» **TO DO**: From the listing that follows, extract every line and set it down unaltered.
━━━━━━━━━━━━━━━━━━━━
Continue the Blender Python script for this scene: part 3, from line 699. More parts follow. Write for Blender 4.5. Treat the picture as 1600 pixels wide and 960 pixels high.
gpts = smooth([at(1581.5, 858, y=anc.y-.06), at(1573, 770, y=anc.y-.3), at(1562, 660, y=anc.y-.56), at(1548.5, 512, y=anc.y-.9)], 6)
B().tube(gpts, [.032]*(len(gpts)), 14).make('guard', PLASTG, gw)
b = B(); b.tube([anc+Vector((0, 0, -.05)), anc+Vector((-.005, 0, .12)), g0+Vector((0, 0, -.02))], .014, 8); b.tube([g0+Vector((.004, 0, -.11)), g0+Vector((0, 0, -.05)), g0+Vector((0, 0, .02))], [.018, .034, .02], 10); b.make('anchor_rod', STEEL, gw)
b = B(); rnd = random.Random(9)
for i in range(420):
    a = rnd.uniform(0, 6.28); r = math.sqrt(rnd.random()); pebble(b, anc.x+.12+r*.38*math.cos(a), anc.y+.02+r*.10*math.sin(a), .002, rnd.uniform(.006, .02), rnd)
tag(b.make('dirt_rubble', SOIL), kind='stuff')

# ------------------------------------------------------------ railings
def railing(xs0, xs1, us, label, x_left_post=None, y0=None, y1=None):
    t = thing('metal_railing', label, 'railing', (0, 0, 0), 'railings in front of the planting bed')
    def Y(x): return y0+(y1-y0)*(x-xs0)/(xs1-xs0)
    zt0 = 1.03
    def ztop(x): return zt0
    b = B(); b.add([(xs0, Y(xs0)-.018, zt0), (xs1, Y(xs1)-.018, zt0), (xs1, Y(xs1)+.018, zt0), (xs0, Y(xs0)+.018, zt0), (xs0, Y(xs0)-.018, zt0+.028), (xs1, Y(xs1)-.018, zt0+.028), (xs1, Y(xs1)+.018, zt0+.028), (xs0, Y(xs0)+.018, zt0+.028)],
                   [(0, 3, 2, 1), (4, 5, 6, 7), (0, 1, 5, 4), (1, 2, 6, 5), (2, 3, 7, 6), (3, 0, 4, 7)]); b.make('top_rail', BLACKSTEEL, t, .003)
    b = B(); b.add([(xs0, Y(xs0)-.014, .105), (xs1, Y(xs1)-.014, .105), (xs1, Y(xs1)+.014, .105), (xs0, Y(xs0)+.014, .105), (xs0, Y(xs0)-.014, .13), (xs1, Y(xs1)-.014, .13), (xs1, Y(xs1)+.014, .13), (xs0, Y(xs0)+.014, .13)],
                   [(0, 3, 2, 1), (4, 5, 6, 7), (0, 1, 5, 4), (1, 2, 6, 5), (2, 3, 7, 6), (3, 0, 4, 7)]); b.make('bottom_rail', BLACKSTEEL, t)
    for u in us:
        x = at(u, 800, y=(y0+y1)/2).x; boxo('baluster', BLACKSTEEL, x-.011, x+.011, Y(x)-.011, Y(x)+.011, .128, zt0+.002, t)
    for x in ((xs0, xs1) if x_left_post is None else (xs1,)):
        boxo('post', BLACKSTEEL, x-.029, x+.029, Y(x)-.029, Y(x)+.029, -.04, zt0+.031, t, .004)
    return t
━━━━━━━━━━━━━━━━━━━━
» **RESULT FOR THIS EXERCISE**:
Continue the Blender Python script for this scene: part 3, from line 699. More parts follow. Write for Blender 4.5. Treat the picture as 1600 pixels wide and 960 pixels high.
gpts = smooth([at(1581.5, 858, y=anc.y-.06), at(1573, 770, y=anc.y-.3), at(1562, 660, y=anc.y-.56), at(1548.5, 512, y=anc.y-.9)], 6)
B().tube(gpts, [.032]*(len(gpts)), 14).make('guard', PLASTG, gw)
b = B(); b.tube([anc+Vector((0, 0, -.05)), anc+Vector((-.005, 0, .12)), g0+Vector((0, 0, -.02))], .014, 8); b.tube([g0+Vector((.004, 0, -.11)), g0+Vector((0, 0, -.05)), g0+Vector((0, 0, .02))], [.018, .034, .02], 10); b.make('anchor_rod', STEEL, gw)
b = B(); rnd = random.Random(9)
for i in range(420):
    a = rnd.uniform(0, 6.28); r = math.sqrt(rnd.random()); pebble(b, anc.x+.12+r*.38*math.cos(a), anc.y+.02+r*.10*math.sin(a), .002, rnd.uniform(.006, .02), rnd)
tag(b.make('dirt_rubble', SOIL), kind='stuff')

# ------------------------------------------------------------ railings
def railing(xs0, xs1, us, label, x_left_post=None, y0=None, y1=None):
    t = thing('metal_railing', label, 'railing', (0, 0, 0), 'railings in front of the planting bed')
    def Y(x): return y0+(y1-y0)*(x-xs0)/(xs1-xs0)
    zt0 = 1.03
    def ztop(x): return zt0
    b = B(); b.add([(xs0, Y(xs0)-.018, zt0), (xs1, Y(xs1)-.018, zt0), (xs1, Y(xs1)+.018, zt0), (xs0, Y(xs0)+.018, zt0), (xs0, Y(xs0)-.018, zt0+.028), (xs1, Y(xs1)-.018, zt0+.028), (xs1, Y(xs1)+.018, zt0+.028), (xs0, Y(xs0)+.018, zt0+.028)],
                   [(0, 3, 2, 1), (4, 5, 6, 7), (0, 1, 5, 4), (1, 2, 6, 5), (2, 3, 7, 6), (3, 0, 4, 7)]); b.make('top_rail', BLACKSTEEL, t, .003)
    b = B(); b.add([(xs0, Y(xs0)-.014, .105), (xs1, Y(xs1)-.014, .105), (xs1, Y(xs1)+.014, .105), (xs0, Y(xs0)+.014, .105), (xs0, Y(xs0)-.014, .13), (xs1, Y(xs1)-.014, .13), (xs1, Y(xs1)+.014, .13), (xs0, Y(xs0)+.014, .13)],
                   [(0, 3, 2, 1), (4, 5, 6, 7), (0, 1, 5, 4), (1, 2, 6, 5), (2, 3, 7, 6), (3, 0, 4, 7)]); b.make('bottom_rail', BLACKSTEEL, t)
    for u in us:
        x = at(u, 800, y=(y0+y1)/2).x; boxo('baluster', BLACKSTEEL, x-.011, x+.011, Y(x)-.011, Y(x)+.011, .128, zt0+.002, t)
    for x in ((xs0, xs1) if x_left_post is None else (xs1,)):
        boxo('post', BLACKSTEEL, x-.029, x+.029, Y(x)-.029, Y(x)+.029, -.04, zt0+.031, t, .004)
    return t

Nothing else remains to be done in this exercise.